+++ Supplied data +++

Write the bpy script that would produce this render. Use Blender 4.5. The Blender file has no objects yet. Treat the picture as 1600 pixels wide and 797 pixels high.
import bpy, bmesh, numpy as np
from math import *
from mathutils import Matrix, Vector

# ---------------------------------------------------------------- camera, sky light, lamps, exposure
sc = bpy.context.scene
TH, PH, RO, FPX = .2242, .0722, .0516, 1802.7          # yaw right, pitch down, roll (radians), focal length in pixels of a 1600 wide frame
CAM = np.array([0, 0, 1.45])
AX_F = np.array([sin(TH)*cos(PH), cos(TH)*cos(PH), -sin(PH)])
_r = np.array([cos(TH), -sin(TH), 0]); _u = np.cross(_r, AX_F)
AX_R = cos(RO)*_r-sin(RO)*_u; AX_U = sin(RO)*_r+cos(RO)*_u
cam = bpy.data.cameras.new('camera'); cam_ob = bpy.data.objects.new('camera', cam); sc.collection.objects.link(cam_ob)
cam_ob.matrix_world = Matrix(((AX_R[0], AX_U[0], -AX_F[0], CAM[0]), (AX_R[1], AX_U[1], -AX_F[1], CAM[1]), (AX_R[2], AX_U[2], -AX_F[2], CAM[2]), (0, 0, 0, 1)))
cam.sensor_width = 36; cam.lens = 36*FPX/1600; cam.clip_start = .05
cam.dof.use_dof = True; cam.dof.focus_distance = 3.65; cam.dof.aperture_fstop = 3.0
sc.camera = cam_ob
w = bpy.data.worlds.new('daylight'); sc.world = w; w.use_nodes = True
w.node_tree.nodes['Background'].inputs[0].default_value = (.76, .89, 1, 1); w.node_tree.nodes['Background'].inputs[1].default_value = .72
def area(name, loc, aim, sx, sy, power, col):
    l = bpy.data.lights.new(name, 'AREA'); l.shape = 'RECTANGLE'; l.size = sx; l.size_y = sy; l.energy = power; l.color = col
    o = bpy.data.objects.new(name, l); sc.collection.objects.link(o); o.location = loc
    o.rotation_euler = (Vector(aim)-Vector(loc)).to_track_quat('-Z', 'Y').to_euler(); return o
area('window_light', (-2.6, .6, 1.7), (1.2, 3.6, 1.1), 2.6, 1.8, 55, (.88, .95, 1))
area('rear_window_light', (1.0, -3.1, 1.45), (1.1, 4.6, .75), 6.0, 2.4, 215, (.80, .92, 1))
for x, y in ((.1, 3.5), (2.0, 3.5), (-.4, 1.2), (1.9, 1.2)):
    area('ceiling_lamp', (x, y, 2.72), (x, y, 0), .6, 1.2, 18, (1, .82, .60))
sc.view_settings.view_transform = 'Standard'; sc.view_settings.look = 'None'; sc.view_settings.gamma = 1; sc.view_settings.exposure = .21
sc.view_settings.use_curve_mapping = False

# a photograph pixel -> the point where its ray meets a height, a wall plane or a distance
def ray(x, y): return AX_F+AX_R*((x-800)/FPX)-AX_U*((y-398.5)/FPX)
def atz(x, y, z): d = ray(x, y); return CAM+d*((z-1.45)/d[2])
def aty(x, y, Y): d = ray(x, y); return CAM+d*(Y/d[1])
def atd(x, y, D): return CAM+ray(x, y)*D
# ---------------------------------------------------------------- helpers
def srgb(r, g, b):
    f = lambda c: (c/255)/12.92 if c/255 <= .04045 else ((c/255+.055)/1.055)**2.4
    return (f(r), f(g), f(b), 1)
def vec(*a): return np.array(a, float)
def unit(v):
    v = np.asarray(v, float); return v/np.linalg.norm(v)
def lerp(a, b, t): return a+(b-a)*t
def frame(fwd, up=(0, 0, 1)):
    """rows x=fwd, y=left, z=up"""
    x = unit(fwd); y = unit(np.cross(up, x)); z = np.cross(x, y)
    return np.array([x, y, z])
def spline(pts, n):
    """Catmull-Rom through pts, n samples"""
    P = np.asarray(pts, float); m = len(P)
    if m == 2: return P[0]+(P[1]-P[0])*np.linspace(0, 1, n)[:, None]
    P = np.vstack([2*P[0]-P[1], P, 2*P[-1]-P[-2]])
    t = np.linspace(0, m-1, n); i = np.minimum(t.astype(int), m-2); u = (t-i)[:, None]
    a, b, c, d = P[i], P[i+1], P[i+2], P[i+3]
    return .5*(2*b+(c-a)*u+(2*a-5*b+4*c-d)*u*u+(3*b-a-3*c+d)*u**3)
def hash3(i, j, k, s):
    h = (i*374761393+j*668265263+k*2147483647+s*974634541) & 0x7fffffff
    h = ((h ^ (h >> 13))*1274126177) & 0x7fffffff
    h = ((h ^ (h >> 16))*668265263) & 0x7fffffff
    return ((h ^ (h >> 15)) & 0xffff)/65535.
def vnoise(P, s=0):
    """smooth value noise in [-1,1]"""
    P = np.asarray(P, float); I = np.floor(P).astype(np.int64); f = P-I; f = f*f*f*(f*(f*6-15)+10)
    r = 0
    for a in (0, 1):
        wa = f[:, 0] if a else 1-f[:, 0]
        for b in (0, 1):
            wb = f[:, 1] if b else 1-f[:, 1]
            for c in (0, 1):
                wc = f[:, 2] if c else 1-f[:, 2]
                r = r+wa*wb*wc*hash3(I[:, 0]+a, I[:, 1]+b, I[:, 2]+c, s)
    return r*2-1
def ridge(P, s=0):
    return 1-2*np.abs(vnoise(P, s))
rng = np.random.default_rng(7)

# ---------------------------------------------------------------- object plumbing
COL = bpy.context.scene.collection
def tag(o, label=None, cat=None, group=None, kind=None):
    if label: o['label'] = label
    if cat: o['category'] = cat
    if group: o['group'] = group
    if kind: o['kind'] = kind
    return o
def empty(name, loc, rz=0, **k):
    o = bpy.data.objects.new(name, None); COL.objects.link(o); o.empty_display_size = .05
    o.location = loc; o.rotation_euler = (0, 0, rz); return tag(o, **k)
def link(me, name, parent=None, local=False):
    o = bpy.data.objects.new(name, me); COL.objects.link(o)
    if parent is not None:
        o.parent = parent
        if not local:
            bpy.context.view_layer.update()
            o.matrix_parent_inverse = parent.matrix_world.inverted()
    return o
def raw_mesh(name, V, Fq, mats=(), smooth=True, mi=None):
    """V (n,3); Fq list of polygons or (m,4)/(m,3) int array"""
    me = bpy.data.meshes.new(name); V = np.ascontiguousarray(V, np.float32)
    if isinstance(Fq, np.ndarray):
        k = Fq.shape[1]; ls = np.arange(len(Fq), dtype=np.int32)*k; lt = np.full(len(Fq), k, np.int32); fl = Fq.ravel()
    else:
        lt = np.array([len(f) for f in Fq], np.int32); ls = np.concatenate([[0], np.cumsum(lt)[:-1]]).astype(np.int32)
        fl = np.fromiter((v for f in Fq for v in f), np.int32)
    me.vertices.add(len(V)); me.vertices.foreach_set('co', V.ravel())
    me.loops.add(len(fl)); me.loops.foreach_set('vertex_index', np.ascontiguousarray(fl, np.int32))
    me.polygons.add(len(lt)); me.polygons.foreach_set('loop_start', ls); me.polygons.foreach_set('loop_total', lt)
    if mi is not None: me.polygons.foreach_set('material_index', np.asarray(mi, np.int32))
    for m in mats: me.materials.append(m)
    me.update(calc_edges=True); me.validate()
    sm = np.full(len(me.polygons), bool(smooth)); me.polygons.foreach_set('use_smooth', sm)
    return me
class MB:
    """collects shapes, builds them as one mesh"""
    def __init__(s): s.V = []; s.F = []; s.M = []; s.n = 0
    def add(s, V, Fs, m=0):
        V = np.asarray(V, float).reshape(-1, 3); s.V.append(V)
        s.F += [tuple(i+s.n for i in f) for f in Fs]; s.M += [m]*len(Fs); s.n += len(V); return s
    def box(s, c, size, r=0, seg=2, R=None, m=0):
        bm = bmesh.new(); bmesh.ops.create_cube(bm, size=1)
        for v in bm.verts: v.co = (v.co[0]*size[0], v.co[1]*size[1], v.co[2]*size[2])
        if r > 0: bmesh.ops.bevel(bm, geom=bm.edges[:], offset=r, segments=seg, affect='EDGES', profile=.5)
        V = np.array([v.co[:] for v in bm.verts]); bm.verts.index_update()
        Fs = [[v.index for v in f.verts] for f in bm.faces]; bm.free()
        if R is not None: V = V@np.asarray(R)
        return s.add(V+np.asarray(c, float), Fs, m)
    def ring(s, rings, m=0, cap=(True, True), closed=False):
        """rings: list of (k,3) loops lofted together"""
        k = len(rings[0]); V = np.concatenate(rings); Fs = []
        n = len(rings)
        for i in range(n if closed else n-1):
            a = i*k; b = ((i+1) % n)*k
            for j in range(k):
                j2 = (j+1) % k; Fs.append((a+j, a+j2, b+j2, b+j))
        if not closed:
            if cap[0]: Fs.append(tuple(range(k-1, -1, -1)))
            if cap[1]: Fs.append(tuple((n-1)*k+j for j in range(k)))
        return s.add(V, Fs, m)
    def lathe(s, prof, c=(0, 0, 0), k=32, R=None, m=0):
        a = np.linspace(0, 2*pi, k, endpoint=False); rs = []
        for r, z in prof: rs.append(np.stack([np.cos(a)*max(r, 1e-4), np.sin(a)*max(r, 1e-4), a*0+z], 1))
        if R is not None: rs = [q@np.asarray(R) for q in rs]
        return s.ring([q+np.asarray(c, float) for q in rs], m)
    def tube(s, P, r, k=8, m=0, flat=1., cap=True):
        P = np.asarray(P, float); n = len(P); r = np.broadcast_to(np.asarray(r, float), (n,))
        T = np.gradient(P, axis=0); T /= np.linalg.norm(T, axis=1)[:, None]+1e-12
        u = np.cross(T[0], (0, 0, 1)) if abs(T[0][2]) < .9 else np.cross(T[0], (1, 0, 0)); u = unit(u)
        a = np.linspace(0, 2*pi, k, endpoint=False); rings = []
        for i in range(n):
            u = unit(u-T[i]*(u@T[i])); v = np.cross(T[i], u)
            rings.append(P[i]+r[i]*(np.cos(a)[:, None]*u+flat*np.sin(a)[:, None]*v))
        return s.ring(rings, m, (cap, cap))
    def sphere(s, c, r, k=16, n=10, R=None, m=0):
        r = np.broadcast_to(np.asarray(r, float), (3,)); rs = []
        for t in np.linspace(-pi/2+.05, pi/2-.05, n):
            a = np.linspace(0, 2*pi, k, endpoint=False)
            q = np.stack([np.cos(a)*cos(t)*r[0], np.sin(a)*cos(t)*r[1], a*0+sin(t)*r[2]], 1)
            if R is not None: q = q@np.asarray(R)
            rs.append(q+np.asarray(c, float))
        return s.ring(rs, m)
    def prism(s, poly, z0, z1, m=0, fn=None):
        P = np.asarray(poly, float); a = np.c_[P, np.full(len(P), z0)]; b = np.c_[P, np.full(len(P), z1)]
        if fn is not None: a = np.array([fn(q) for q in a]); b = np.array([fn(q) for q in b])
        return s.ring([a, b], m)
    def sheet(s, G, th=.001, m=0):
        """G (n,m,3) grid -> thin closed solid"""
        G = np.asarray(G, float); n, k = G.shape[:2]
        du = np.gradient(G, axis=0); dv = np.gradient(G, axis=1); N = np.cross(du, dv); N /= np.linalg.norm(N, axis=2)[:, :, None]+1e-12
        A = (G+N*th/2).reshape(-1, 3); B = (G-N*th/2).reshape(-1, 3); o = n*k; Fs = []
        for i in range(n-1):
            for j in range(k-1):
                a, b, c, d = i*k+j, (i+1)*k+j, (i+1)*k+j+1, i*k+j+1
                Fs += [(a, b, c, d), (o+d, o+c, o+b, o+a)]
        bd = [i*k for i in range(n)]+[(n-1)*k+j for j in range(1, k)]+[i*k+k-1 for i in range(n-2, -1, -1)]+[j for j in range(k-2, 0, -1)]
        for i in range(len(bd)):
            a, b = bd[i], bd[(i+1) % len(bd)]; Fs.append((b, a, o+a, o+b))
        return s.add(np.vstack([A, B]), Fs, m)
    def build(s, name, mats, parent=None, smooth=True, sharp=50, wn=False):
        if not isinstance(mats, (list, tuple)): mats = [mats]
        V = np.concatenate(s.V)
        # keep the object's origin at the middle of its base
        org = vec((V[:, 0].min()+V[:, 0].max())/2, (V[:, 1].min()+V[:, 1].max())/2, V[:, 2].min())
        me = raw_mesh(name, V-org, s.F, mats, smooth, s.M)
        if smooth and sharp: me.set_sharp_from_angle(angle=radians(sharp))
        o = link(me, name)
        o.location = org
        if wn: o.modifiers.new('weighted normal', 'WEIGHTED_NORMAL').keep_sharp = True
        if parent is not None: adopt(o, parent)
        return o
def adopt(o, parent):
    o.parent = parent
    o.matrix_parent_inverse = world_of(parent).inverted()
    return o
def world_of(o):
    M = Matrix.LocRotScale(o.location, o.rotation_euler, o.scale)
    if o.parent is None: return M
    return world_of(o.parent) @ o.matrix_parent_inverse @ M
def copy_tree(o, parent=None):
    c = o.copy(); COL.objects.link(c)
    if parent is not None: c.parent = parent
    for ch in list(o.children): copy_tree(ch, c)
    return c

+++

Exactly repeat the lines running from the top of the listing to the line bearing "from mathutils import Matrix, Vector", both of those lines included, and only them.

Task output |
Write the bpy script that would produce this render. Use Blender 4.5. The Blender file has no objects yet. Treat the picture as 1600 pixels wide and 797 pixels high.
import bpy, bmesh, numpy as np
from math import *
from mathutils import Matrix, Vector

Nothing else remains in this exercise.